The GM noted he deploys the 5.5 to 8.0 scale, which is a common practice and the same one NFL.com uses for their pre-draft reports.

A 5.5 player is generally viewed as an undrafted free agent while an 8.0 player is essentially a perfect prospect. The tiers inbetween range from average backup to a player who will eventually be a plus starter to someone who is viewed as a Pro-Bowl caliber prospect.

Hortiz said the Chargers previously used "more of a round-type grading scale."

But he adjusted on the fly to combine both scales and produce a modified version that helped the Bolts draft a stellar 2024 class.

"You do it long enough, I just had to interpret what colors meant and what their numbers meant," Hortiz said. "You just feel it out, get a feel for it and listen.

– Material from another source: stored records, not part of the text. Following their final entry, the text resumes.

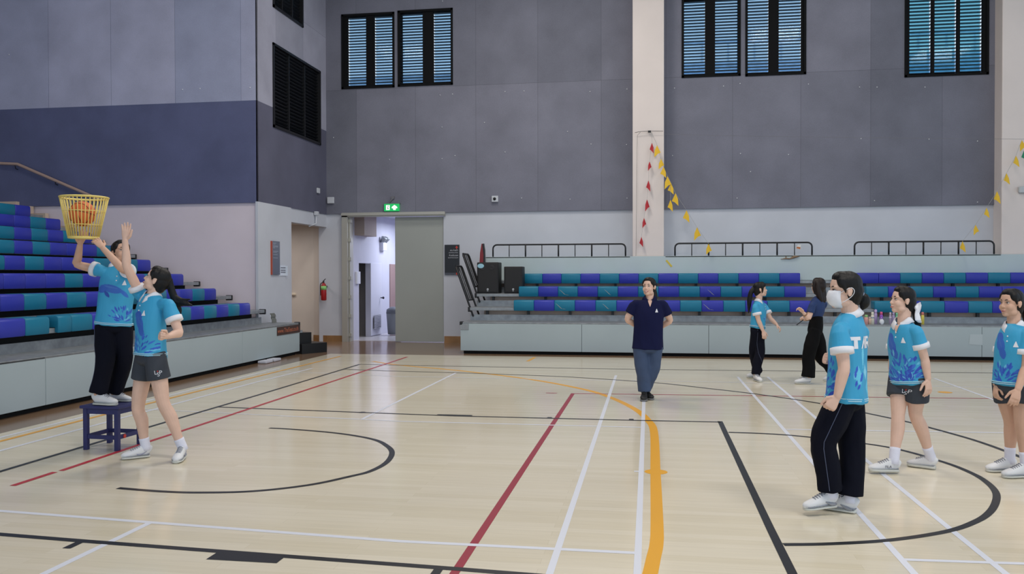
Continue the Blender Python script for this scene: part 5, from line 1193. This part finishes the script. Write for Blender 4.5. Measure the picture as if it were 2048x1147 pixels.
# ---- girl at the edge of the picture
tG, tH = fl(1972, 943), fl(2004, 955)
sG, sH = shoe_at(tG, -87, .235), shoe_at(tH, -86, .235)
base = (sG[0]+sG[1]+sH[0]+sH[1])/4
g8 = build('person in teal polo and shorts last in line, behind the one with the white bow', base, .95, -54,
    dict(pelvis=(2027, 762), neck=(2028, 650), shL=(2054, 661), shR=(2011, 660), elL=(2052, 733, -.14), wrL=(2036, 778, -.22), elR=(1999, 728, .12), wrR=(1992, 768, .06), knL=(2043, 844, 0), knR=(2021, 840, 0), shortL=.5, shortR=.46),
    style='side', bottom='shorts', bmat=M_char, head=((2022, 607, 0), -72, 0, .95), hem=.03,
    shoes=[(*sH, {}), (*sG, {})], sock=.10,
    hands=dict(L=dict(tip=(2027, 808, -.26), N=FH+RH*.4, T=-RH, curl=(18, 22, 18)), R=dict(tip=(1990, 803, .02), N=RH, T=-FH, curl=(24, 28, 22))),
    hair=dict(tails=[[(2050, 622, .03, .03), (2054, 640, .03, .028), (2054, 655, .03, .008)]]), skin=M_skin2)
# shorts lettering and trouser piping
def lsp(g, hip, kn, side, off=0.0):
    d = (kn-hip).normalized(); upd = -d; n = side.normalized(); x = U.cross(n).normalized(); c = hip.lerp(kn, .36)+n*.3+x*off
    bm = text_bm('L', .055); M0 = frame_mat(c-x*.022+upd*.0, x, upd)
    for ch, dx, dy, s_ in (('L', -.019, .0, .046), ('S', -.001, -.016, .046), ('P', .018, .0, .046)):
        decal(text_bm(ch, s_), frame_mat(c+x*dx+upd*dy, x, upd), -n, [g.bt], .003, 'shorts_lettering', M_wht, g.tr, 2)
    decal(poly_bm([[(.005*math.cos(k*.785), .007*math.sin(k*.785)) for k in range(8)]]), frame_mat(c-x*.002+upd*.026, x, upd), -n, [g.bt], .003, 'shorts_emblem', mat('logo_red', (190, 54, 48), .6), g.tr, 1)
    bm.free()
lsp(g7, g7.J3['hipR'], g7.J3['knR'], -FH-RH*.1, .015); lsp(g2, g2.J3['hipL'], g2.J3['knL'], -FH+RH*.1, .03)
def piping(g, k, side):
    a, b_, c_ = g.J3['hip'+k], g.J3['kn'+k], g.J3['ank'+k]; pts = []
    for s_ in range(15):
        f_ = s_/14*1.9; p = a.lerp(b_, f_) if f_ < 1 else b_.lerp(c_, f_-1)
        h = g.bt.ray_cast(p+side*.4, -side)
        if h[0]: pts.append(h[0]+side*.001)
    m = MB(); m.tube(pts, .0022, 6); m.build('piping', M_pipe, g.tr, smooth=True)
piping(g6, 'L', (-FH-RH*.35).normalized()); piping(g4, 'R', (-FH+RH*.05).normalized()); piping(g1, 'R', (-FH*.6-RH).normalized())
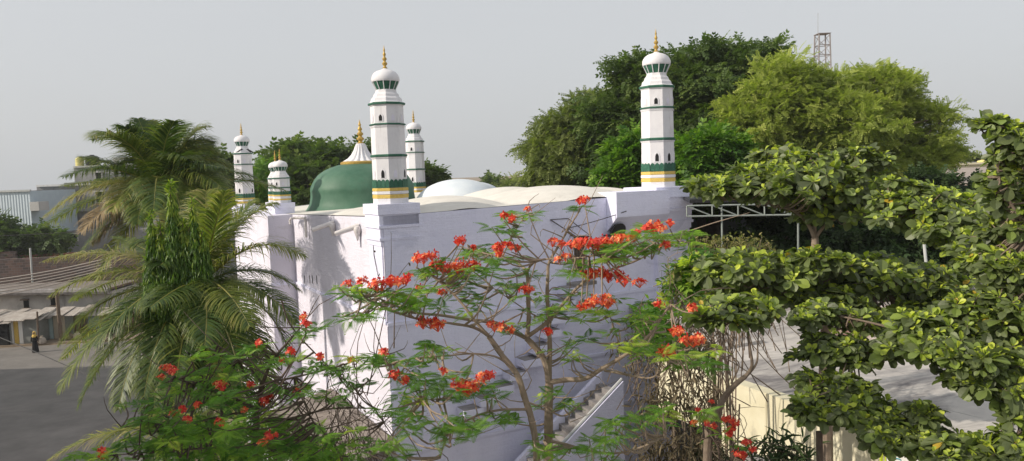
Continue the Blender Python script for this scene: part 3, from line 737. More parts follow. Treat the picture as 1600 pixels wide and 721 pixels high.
s = MB(); s.prism([(6.6, 28), (7.6, 26), (20, 25), (20, 33.8), (5.3, 35.2)], 0, ZT - .02); rel(s, (10, 26, 0)).build('floor', M['greyshut'], ca)

# brick stub wall, concrete walls at the back of the deck
def wall_px(name, x0, x1, ytop, Y, z0, mat, label, cat='wall', th=.25, Y2=None, group=None):
    Y2 = Y2 or Y; a = at(x0, ytop, Y); b = at(x1, ytop, Y2); d = (b - a)[:2]; n_ = np.linalg.norm(d); rz = math.atan2(d[1], d[0])
    s = MB(); s.box(0, n_, 0, th, 0, a[2] - z0)
    o = s.build(name, M[mat]); o.location = (a[0], a[1], z0); o.rotation_euler = (0, 0, rz); return tag(o, label, cat, group)
wall_px('brick_wall', 1290, 1415, 474, 19.6, 8.5, 'brickwash', 'whitewash-flaked red brick wall stub at the back of the cement roof', Y2=18.6)
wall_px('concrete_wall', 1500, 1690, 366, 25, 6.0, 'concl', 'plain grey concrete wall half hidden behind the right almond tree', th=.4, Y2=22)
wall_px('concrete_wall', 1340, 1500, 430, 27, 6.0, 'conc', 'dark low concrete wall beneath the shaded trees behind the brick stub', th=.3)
o = MB(); a = gp(1377, 735, 5.6); 
p0 = tw(-.85, -8.2); 
lp = empty('yellow_post', at(1377, 721, 12.0), 'thin lime yellow post in front of the cream building', 'post')
b0 = at(1377, 721, 12.0); s = MB(); s.box(-.02, .02, -.02, .02, -6, at(1377, 681, 12.0)[2] - b0[2]); s.build('shaft', M['lime'], lp); s = MB(); s.box(-.035, .035, -.035, .035, at(1377, 681, 12.0)[2] - b0[2], at(1377, 680, 12.0)[2] - b0[2] + .02); s.build('cap', M['lime'], lp)
# white banner on the cream wall with a few teal letters
bn0 = at(1383, 672, 11.9); bn1 = at(1480, 700, 11.3)
d = (bn1 - bn0)[:2]; rz = math.atan2(d[1], d[0]); n_ = np.linalg.norm(d)
bn = empty('banner', (bn0[0], bn0[1], bn0[2] - 1.4), 'white printed banner with teal letters below the large-leaved tree', 'banner', rz=rz)
s = MB(); s.box(0, n_ * 1.25, 0, .03, -1, 1.3); s.build('sheet', M['banner'], bn)
s = MB(); s.box(.0, .02, -.012, -.001, -1, 1.28); s.box(.02, n_ * 1.25, -.012, -.001, 1.24, 1.29); s.build('border', M['lime'], bn)
for (ch, px, py, Yq, sz) in (('o', 1394, 706, 11.84, .075), ('C', 1394, 722, 11.84, .16), ('A', 1438, 722, 11.56, .2), ('n', 1452, 722, 11.48, .12)):
    tcu = bpy.data.curves.new('letter', 'FONT'); tcu.body = ch; tcu.size = sz * 1.3; tcu.extrude = .004
    to = bpy.data.objects.new('letter', tcu); COL.objects.link(to); bpy.context.view_layer.update()
    dg = bpy.context.evaluated_depsgraph_get(); me = bpy.data.meshes.new_from_object(to.evaluated_get(dg)); bpy.data.objects.remove(to)
    me.materials.clear(); me.materials.append(M['tealink']); lo_ = bpy.data.objects.new('letter', me); COL.objects.link(lo_); lo_.parent = bn
    P = at(px, py, Yq); dd = (P - np.array([bn0[0], bn0[1], bn0[2] - 1.4])); xx = dd[0] * math.cos(rz) + dd[1] * math.sin(rz)
    lo_.location = (xx, -.012, dd[2] - .05); lo_.rotation_euler = (R(90), 0, 0)
# leaning white pole
s = MB(); a = at(1443, 372, 22); b = at(1449, 430, 22); s.tube([(b[0] + .05, b[1], 8), b, a], .045, 8); tag(s.build('pole', M['steelw']), 'thin leaning white pole sticking up between the trees at right', 'pole')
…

"The great thing is in the meetings, you talk about players and you just discuss them," Hortiz added. "As they're saying their grades and colors, I'm like, 'I know what that is, I see where it correlates to how we would have done things in Baltimore.'"

Hortiz and the Chargers are now preparing for the 2025 NFL Draft, where the Bolts currently have seven draft picks beginning with the 22nd overall selection in the first round.

With the draft now two months away, everyone is aligned in the Chargers front office.

"The important thing is how you stack them. You introduce new ideas and ways of scouting," Hortiz said. "They absorbed it, took it and ran with it. This year, I'm familiar with all of them, we're speaking the same language."